A little background: When I was eleven years old, my favorite band was the Violent Femmes. My older brother had some of their songs, and everything I knew about pop music I learned from listening to his ghetto blaster through the thin walls of our adjacent rooms. I'm not sure that he was such a huge Femmes fan, but their music had a huge appeal for me. Their tunes were catchy and their lyrics were full of the kind of sweaty and desperate yearnings that already ran constantly through my head. I saved my pennies and bought their self-titled tape at Sound Station 7, the record store in our mall (just talking about an independent record store is an indication of how elderly I am). I soon had all their albums and two Violent Femmes t-shirts, which I would wear to school as often as three times per week, which did little for my popularity in the jock-ocracy of Brookings Middle School. When my friend Nate moved to town, I force-fed him Femmes until he came to accept them (He, in turn, exposed me to the desperate yearnings of The Smiths. In retrospect, I got much the better deal.) and on the rare occasions one of the Femmes' songs was played at a school dance, we rushed out to the floor and cleared a wide area in which to effectively spaz out.
So, I don't listen to the Femmes much any more, but when I turned on the TV I immediately recognized the guitar line from their biggest hit, "Blister in the Sun." I instinctively smiled, then grimaced. The music was providing the jingle for Wendy's new Steakhouse Double Melt, (which, if you manage to surmount it's half-pound magnificence, provides you with 740 calories and 40% of your USRDA of iron). Suddenly my back twinged and I squinted at the television as my vision blurred. I heard several quiet tic-tac-tics as most of my teeth fell out from my rapidly receding gums and bounced across the tile floor. The voice describing the virtues of the Steakhouse Double Melt became muffled as great tufts of slate-grey hair sprouted from my ears. Many elderly people make wistful comments like "I don't know where the years went," or "I woke up one day and suddenly I was an old man." I know just how they feel- one second I was a hearty 29-year-old man, the next, a creaking, hoary old goat, my youth sold down the river.
Perhaps I exaggerate a little, but it was a real shock, almost a visceral blow to hear the anthem of my adolescence appropriated to sell mammoth fast food sandwiches. This was worse than realizing that the original Star Wars movies weren't that good, worse even than having U2 described as Classic Rock. I felt old because this let down gave me the sort of hollow feeling that I associate with people whose cultural foundation has passed from the status of art to commerce. I felt like an aged hippy, uselessly gnashing my few remaining teeth at the vagaries of our consumerist culture.

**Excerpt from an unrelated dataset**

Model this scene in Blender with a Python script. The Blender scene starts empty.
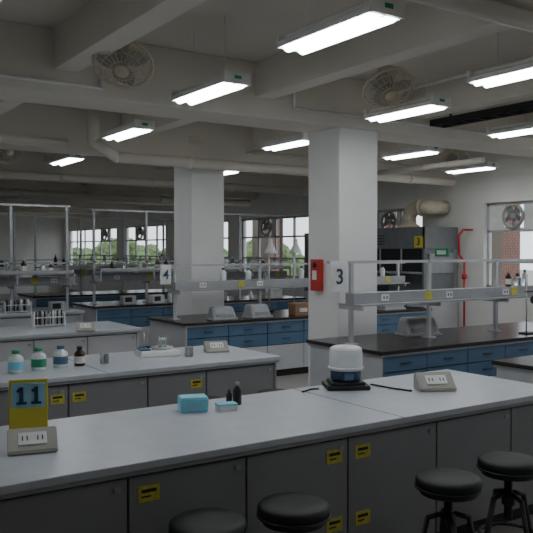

A very short internet search found a column by Andy Tarnoff, cofounder of and writer for OnMilwaukee.com (the Femmes' got their start in the brief 80s Milwaukee renaissance), in which he publishes this message from Femmes' bassist Brian Ritchie (Gordon Gano is the Femmes' lead singer):
For the fans who rightfully are complaining about the Wendy's burger advertisement
featuring Blister in the Sun, Gordon Gano is the publisher of the song and Warners is the record company. When they agree to use it there's nothing the rest of the band can do about it, because we don't own the song or the recording. That's showbiz. Therefore when you see dubious or in this case disgusting uses of our music you can thank the greed, insensitivity and poor taste of Gordon Gano, it is his karma that he lost his songwriting ability many years ago, probably due to his own lack of self-respect as his willingness to prostitute our songs demonstrates. Neither Gordon (vegetarian) nor me (gourmet) eat garbage like Wendy's burgers. I can't endorse them because I disagree with corporate food on culinary, political, health, economic and environmental grounds. However I see my life's work trivialized at the hands of my business partner over and over again, although I have raised my objections numerous times. As disgusted as you are I am more so.

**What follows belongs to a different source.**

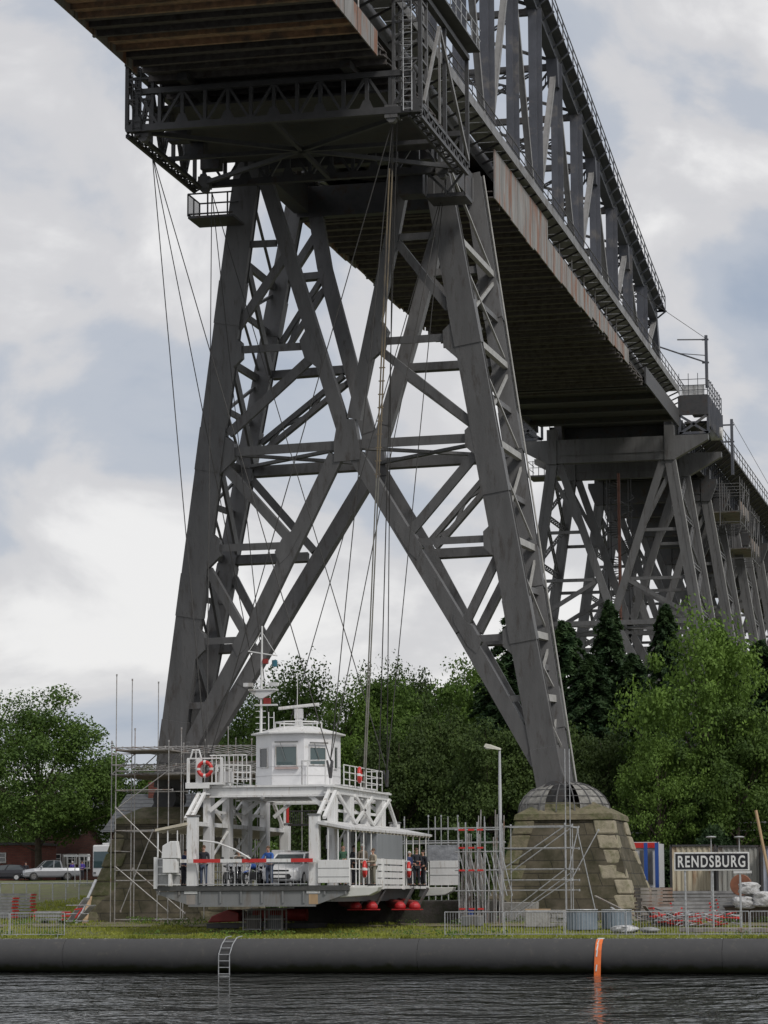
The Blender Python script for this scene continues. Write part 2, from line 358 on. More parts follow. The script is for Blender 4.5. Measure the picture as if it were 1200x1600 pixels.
# ladder
lad = thing('quay_ladder', 'small galvanised ladder hooked over the dark fender tube', 'ladder', on(350, 1500, Y=-27.6))
L0 = on(341.5, 1518, Y=-27.62); L1 = on(358.5, 1518, Y=-27.62)
for A in (L0, L1):
    pts = [V((A.x, -27.62, .1)), V((A.x, -27.62, 1.0)), V((A.x+.08, -27.45, 1.4)), V((A.x+.16, -27.1, 1.68)), V((A.x+.2, -26.5, 1.72))]
    link('rail', MB().path(pts, .022, 6), GALV, lad)
for k in range(6):
    z = .22+.26*k; y = -27.62 if z < 1.05 else -27.62+(z-1.05)*.75; dx = max(0, z-1.0)*.2
    link('rung', MB().tube((L0.x+dx, y, z), (L1.x+dx, y, z), .018, 6), GALV, lad)
# orange marker mat
A = on(931, 1490, Y=-27.55)
om = thing('marker_mat', 'orange and white striped mat hung over the fender tube', 'marker', (A.x, -27.55, .3))
for k in range(7):
    a0 = math.pi*.5+.18*k if False else 0
ang = [R_(75+19*k) for k in range(7)]
prof = [(-26.75+math.cos(R_(a_))*.72, .93+math.sin(R_(a_))*.72) for a_ in (80, 112, 138, 160, 180)]+[(-27.52, .62), (-27.53, .36), (-27.53, .12)]
for k in range(7):
    (y0, z0), (y1, z1) = prof[k], prof[k+1]; tilt = .008*k
    mb = MB(); mb.prism([(A.x-.13-tilt+.1, y0, z0), (A.x+.13-tilt+.1, y0, z0), (A.x+.13-tilt-.008+.1, y1, z1), (A.x-.13-tilt-.008+.1, y1, z1)], (0, -.03, .01))
    link('band', mb, mat('orange_plastic', (0.75, 0.17, 0.04), .5, 0, .1, 3) if k != 0 else WHITE2, om)
    if k in (1, 2, 3, 5):
        mb = MB(); mb.prism([(A.x-.05-tilt+.1, y0-.04, z0), (A.x+.0-tilt+.1, y0-.04, z0), (A.x-.03-tilt+.1, y1-.04, z1), (A.x-.085-tilt+.1, y1-.04, z1)], (0, -.01, .0)); link('stripe', mb, WHITE2, om)

# ------------------------------------------------------------------ main pier (near)
KF, KR = 0.1296, 0.19
Z0 = 8.2
nF = V((0, 1, KF)).normalized(); nR = V((0, 1, -KR)).normalized(); p0 = V((0, 0, Z0))
def F_(x, y): return onp(x, y, p0, nF)
def B_(x, y): return onp(x, y, p0, nR)
pier = thing('lattice_pier', 'tall dark grey steel lattice pier standing on the quay behind the white ferry', 'bridge pier', (0, 0, 2.0), 'steel piers of the high bridge')
def poly(name, pts, w, h, n, m=None, w2=None):
    mb = MB(); q = len(pts)-1
    for i, (a, b) in enumerate(zip(pts, pts[1:])):
        d = (b-a).normalized()
        mb.beam(a - (d*(w*.08) if i else d*0), b, w if w2 is None else w+(w2-w)*i/q, h, n, None if w2 is None else w+(w2-w)*(i+1)/q)
    return link(name, mb, m or STEEL, pier)
def box_leg(p, q, w, h, n, open_side=True):
    """riveted box leg: two flange plates with a recessed web"""
    mb = MB(); mb.beam(p, q, w, h*.72, n)
    d = (V(q)-V(p)).normalized(); nn = V(n)
    for s in (-1, 1): mb.beam(V(p)+nn*(s*h*.5), V(q)+nn*(s*h*.5), w+.10, .045, n)
    L = (V(q)-V(p)).length
    for k in range(1, int(L/7.6)+1):
        c = V(p)+d*(k*7.6); mb.beam(c-d*1.1, c+d*1.1, w+.14, h+.13, n)
    return mb
LT, LB = F_(391, 245), F_(262, 1232); RT, RB = F_(684, 275), F_(862, 1232)
RRT, RRB = B_(738, 275), B_(883, 1232); RLT, RLB = B_(466, 300), B_(291, 1232)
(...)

As Mr. Tarnoff points out, the Violent Femmes are still touring (their next stop is the Mohegan Sun Casino in Uncasville, CT, but they're also playing such prestigious spots as the Red Rocks in Colorado), so after reading Mr. Ritchie's opinion of Mr. Gano, what will it be like to see them onstage together, tearing through their greatest hits? And will "Blister in the Sun" make everybody's mouths water?
As we put away our childish things, aren't we supposed to accrue wisdom? So perhaps there is a lesson to be learned, here. Maybe I'll be more reticent with my future pop culture enthusiasms or less dismayed when my other childhood heroes sell out. In the meantime, maybe I ought to go get a physical, I have a suspicion that my prostate has suddenly doubled in size.